I just got three new My Passport FireWire external hard drives. 2 TB each. Then it occurred to me... My first Mac in 1984 used a single 400K floppy disk for the OS, App, and Files.
So take a look. On the left, 6 TB. And on the right, 400K. The stack on the left is the equivalent of 15,000,000 of those blue things on the right. Let me repeat: 15,000,000. How can I wrap my mind around that?
These floppies are ⅛ inch thick. Stack 15 million of them, and they'd tower 29.59 miles high. That's many times higher than jets fly.
Fifteen million:
- A Megabyte = 1000 K
A Gigabyte = 1000 Megabytes (1000 x 1000K)

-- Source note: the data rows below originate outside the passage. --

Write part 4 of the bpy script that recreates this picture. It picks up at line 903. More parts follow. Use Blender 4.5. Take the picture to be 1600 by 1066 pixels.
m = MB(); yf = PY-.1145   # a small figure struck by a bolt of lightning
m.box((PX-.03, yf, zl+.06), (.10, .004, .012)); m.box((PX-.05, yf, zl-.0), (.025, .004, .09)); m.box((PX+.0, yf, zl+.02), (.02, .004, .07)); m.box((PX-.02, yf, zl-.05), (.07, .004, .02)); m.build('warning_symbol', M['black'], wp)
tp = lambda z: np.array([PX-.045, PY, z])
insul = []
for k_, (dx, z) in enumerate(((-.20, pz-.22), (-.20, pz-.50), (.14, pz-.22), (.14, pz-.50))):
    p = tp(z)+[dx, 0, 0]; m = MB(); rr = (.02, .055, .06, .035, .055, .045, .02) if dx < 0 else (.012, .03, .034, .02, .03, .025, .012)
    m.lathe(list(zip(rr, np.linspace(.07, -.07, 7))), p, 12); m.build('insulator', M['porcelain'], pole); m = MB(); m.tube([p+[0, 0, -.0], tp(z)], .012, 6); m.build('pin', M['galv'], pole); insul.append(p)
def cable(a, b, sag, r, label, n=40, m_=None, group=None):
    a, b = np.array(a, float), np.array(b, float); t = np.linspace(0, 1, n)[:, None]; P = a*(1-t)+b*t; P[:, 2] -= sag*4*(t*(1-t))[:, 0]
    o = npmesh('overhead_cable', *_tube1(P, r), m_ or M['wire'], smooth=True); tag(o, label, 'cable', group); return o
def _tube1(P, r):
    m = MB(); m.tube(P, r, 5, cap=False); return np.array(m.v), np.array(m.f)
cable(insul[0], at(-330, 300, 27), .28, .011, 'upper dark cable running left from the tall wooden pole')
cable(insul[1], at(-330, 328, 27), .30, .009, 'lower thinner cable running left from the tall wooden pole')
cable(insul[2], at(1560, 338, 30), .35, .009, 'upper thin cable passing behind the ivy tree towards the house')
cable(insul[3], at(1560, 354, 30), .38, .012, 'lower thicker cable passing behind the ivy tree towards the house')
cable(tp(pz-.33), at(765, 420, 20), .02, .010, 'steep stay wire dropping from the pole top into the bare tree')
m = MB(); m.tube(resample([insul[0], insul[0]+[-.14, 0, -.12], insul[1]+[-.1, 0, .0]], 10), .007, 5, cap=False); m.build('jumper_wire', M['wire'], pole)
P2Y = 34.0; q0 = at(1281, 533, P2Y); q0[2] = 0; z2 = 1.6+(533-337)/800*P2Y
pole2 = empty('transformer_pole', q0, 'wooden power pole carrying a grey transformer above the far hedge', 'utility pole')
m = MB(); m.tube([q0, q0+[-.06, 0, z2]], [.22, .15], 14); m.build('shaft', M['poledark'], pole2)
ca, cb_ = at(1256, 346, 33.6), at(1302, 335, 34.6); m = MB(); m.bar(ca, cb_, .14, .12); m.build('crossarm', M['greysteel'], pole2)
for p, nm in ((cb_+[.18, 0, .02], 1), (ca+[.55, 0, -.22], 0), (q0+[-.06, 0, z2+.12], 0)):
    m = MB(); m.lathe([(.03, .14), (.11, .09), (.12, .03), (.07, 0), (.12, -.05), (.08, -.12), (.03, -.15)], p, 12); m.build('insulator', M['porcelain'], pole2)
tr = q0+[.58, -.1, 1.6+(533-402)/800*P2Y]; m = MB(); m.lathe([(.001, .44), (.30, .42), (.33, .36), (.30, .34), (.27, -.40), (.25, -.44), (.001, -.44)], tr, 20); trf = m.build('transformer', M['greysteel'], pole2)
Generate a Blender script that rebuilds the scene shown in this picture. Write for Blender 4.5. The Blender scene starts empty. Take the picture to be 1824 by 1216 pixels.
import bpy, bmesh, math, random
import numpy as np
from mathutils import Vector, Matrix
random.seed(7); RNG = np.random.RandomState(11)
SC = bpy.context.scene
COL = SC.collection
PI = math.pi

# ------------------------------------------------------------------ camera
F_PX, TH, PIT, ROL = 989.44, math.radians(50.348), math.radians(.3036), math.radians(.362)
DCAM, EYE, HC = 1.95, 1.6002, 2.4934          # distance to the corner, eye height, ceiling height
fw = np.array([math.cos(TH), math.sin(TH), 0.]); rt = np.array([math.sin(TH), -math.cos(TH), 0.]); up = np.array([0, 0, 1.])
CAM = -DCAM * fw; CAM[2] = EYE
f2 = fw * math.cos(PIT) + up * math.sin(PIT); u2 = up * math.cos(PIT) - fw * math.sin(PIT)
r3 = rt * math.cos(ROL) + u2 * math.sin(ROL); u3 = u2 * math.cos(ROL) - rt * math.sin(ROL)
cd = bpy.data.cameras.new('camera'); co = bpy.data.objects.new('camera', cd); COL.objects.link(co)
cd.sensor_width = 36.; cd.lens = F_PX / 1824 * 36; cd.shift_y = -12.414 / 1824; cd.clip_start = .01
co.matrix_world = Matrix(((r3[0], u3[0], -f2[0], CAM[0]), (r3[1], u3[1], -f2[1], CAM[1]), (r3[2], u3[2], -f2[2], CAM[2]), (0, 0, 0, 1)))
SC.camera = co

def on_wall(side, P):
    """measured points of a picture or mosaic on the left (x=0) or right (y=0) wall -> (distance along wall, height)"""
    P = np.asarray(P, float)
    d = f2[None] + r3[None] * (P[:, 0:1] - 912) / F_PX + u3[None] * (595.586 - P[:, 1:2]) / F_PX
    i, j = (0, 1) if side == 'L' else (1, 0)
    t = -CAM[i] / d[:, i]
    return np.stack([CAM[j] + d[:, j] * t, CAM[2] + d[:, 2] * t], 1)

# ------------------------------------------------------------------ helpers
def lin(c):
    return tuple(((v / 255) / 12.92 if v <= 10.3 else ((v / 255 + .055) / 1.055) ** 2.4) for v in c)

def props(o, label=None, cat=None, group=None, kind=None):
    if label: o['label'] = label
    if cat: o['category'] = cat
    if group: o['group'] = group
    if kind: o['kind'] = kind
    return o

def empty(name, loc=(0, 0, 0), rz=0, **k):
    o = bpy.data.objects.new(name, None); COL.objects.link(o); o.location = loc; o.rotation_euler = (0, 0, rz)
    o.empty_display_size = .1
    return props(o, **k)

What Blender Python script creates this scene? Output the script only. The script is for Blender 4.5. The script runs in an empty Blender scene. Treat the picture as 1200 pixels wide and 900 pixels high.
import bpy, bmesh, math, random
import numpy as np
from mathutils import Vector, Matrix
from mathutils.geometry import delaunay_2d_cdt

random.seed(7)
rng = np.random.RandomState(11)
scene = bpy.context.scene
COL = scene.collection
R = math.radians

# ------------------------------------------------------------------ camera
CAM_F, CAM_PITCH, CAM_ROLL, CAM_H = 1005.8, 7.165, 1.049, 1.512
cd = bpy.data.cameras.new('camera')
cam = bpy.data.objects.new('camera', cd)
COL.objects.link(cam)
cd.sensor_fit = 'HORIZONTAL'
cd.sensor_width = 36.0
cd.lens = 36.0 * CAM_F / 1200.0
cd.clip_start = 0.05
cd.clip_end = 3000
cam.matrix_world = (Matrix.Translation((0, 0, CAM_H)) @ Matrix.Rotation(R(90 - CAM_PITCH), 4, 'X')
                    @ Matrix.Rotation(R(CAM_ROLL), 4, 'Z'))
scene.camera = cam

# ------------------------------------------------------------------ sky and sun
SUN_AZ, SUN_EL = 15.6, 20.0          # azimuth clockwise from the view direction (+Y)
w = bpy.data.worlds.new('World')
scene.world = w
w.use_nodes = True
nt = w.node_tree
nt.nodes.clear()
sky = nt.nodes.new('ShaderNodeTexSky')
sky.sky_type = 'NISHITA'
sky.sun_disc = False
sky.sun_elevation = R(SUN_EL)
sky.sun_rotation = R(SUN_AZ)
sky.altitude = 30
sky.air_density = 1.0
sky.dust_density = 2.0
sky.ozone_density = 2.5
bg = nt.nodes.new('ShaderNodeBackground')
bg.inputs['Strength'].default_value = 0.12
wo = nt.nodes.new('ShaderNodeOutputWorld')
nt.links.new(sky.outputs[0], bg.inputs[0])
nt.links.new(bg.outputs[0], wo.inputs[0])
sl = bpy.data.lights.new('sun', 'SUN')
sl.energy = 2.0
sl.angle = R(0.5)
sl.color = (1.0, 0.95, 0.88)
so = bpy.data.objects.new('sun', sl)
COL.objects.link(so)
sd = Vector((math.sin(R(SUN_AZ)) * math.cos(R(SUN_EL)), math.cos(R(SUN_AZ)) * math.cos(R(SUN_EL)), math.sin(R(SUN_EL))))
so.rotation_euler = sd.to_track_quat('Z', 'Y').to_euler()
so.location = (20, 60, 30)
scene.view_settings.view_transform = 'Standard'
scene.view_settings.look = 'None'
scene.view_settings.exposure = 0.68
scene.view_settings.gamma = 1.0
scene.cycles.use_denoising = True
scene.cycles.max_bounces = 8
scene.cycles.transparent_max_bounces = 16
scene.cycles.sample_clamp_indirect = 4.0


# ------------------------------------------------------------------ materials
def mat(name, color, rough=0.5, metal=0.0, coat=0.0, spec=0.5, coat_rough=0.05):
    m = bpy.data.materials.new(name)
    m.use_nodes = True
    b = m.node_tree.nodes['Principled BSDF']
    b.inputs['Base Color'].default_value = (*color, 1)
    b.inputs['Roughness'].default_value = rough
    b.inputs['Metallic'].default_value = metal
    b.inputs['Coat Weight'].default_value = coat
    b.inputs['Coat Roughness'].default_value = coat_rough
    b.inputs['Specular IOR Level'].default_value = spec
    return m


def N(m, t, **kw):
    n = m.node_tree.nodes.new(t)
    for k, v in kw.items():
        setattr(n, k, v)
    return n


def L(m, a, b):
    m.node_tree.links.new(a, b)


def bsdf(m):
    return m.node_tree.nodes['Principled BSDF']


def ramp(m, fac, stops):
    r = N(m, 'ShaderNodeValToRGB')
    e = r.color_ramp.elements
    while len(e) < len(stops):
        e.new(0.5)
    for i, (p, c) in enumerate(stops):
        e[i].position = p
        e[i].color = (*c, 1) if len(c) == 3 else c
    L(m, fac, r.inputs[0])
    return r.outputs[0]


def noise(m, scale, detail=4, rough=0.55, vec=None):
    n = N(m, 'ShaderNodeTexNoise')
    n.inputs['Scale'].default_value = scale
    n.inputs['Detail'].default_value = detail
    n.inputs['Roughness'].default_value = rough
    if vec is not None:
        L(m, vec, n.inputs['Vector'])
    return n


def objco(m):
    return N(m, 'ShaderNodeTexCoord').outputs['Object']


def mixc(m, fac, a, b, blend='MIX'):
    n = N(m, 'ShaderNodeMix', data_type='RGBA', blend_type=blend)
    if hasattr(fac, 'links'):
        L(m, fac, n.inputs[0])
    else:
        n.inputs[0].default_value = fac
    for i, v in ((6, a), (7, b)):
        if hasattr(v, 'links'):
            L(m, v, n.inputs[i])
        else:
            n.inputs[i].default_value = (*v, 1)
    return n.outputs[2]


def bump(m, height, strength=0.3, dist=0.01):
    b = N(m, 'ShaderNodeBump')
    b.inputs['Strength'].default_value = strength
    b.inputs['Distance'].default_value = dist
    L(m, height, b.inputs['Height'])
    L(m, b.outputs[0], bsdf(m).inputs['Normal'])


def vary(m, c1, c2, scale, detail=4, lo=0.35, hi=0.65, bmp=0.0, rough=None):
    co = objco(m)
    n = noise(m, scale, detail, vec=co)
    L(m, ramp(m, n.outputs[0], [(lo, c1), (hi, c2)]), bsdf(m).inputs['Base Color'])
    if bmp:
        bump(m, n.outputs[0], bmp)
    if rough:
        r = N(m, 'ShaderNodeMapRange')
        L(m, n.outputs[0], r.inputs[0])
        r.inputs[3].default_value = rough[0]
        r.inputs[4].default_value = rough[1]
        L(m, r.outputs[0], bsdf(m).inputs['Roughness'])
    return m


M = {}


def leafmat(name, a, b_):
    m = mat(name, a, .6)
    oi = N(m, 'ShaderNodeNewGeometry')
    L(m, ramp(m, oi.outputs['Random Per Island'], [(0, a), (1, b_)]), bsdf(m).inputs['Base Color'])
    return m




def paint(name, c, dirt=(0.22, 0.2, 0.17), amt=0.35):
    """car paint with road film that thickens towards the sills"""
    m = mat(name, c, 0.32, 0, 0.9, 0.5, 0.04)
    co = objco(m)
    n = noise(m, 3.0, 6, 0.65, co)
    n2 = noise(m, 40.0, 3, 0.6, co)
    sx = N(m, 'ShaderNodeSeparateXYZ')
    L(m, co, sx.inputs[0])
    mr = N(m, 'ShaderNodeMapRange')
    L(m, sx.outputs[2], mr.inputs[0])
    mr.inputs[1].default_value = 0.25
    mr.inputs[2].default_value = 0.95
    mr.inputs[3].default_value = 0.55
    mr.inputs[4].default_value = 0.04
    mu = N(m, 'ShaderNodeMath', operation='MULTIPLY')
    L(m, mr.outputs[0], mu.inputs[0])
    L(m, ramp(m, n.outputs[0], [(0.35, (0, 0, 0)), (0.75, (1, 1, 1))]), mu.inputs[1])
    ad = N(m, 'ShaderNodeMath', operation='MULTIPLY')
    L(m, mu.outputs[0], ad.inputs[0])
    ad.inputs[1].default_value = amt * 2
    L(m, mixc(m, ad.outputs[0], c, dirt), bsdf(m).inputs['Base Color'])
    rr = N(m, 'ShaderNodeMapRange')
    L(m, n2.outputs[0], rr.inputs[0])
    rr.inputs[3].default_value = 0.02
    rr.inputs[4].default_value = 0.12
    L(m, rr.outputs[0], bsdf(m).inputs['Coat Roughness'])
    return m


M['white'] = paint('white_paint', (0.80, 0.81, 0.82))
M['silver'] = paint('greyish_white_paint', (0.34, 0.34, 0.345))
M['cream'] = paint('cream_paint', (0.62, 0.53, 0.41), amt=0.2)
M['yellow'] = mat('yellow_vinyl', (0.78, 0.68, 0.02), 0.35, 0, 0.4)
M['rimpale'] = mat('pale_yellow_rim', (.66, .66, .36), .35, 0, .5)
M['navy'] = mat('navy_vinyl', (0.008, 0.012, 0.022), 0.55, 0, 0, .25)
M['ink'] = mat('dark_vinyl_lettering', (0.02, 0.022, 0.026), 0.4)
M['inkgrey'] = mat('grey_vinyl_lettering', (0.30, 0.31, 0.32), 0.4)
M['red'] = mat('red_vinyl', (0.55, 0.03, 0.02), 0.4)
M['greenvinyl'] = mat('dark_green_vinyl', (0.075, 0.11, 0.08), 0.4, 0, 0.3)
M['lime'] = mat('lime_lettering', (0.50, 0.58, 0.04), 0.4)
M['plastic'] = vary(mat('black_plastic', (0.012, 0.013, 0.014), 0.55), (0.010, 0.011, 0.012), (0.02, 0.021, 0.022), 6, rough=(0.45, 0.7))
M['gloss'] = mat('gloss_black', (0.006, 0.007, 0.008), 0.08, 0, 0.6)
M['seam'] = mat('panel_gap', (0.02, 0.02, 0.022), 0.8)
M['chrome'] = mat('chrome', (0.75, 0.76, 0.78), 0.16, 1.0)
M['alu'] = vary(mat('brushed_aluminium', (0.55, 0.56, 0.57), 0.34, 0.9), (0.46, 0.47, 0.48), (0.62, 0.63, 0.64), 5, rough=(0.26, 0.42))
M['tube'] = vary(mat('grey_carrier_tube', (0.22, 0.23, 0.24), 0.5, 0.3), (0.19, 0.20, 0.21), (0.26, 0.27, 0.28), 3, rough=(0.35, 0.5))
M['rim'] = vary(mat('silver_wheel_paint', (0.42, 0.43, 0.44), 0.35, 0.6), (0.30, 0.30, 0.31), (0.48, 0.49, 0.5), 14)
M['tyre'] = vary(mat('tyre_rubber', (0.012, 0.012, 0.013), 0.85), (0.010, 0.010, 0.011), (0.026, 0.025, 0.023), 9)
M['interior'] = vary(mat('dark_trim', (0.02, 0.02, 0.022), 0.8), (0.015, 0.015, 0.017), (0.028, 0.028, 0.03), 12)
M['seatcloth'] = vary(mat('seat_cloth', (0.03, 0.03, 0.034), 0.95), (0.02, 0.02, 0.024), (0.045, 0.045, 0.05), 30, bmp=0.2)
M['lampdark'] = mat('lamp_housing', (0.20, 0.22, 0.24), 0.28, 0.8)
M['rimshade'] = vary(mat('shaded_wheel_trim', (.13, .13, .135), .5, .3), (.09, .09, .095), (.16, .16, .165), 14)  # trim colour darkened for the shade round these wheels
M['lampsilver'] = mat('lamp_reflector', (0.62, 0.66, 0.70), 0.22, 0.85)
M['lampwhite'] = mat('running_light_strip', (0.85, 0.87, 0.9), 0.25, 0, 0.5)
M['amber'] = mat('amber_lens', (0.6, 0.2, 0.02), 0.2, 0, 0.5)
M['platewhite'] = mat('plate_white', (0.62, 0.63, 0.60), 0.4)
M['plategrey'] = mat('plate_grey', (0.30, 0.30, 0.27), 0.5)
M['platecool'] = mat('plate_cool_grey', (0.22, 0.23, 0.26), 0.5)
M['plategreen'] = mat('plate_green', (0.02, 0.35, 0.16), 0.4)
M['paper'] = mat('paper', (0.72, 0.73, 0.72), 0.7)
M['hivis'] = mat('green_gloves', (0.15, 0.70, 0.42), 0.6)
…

A Terabyte = 1000 Gigabytes (1000 x 1000 x 1000K) So...
A TB = 1 Billion KB. That’s 2.5 million 400K floppies. Here are 6 TB, times 2.5 million... that’s 15 million of these little dudes.
- 15,000,000 x .125” = 1,875,000 inches
÷ 12” per foot,
÷ 5280 ft per mile,
= 29.5928 miles of 400K floppies.
- 15,000,000 x .125” = 1,875,000 inches
I've already got 10 drives of 1TB or greater, internal SATA and external Firewire, most of which are 2TB, along with four 3TB and one 4TB thrown in. I never really thought about just how awesome are those kinds of numbers. So, when these new drives came in, there was a 400K floppy sitting nearby. Suddenly it dawned on me. I got out the calipers and measured the thickness, did the math, and voila... I finally wrapped my mind around it.
If you laid that many floppies down, end to end, you'd look pretty silly and probably get sore from bending over. But they'd stretch 875.94969696969697 miles. I seriously doubt they even MADE that many 400K floppies. The 3.5" floppy disks encased in a plastic shell were considered new and heralded as products of miniaturization when released in early 1984. By year's end they were already pushing the 800K floppy, soon followed by the 1.4MB floppy, all in the same sized shell. My first hard drive was 10MB, and I thought it was limitless. Ah, the age before digital movie libraries.
I had to do the math several times before I believed I was doing it correctly. You're welcome to check it for me, but you'll find the same conclusions I did. Hard drives that store terabytes of information are frickin' huge!
Hugh Mongoose Lee huge. It's a high-tech world out there.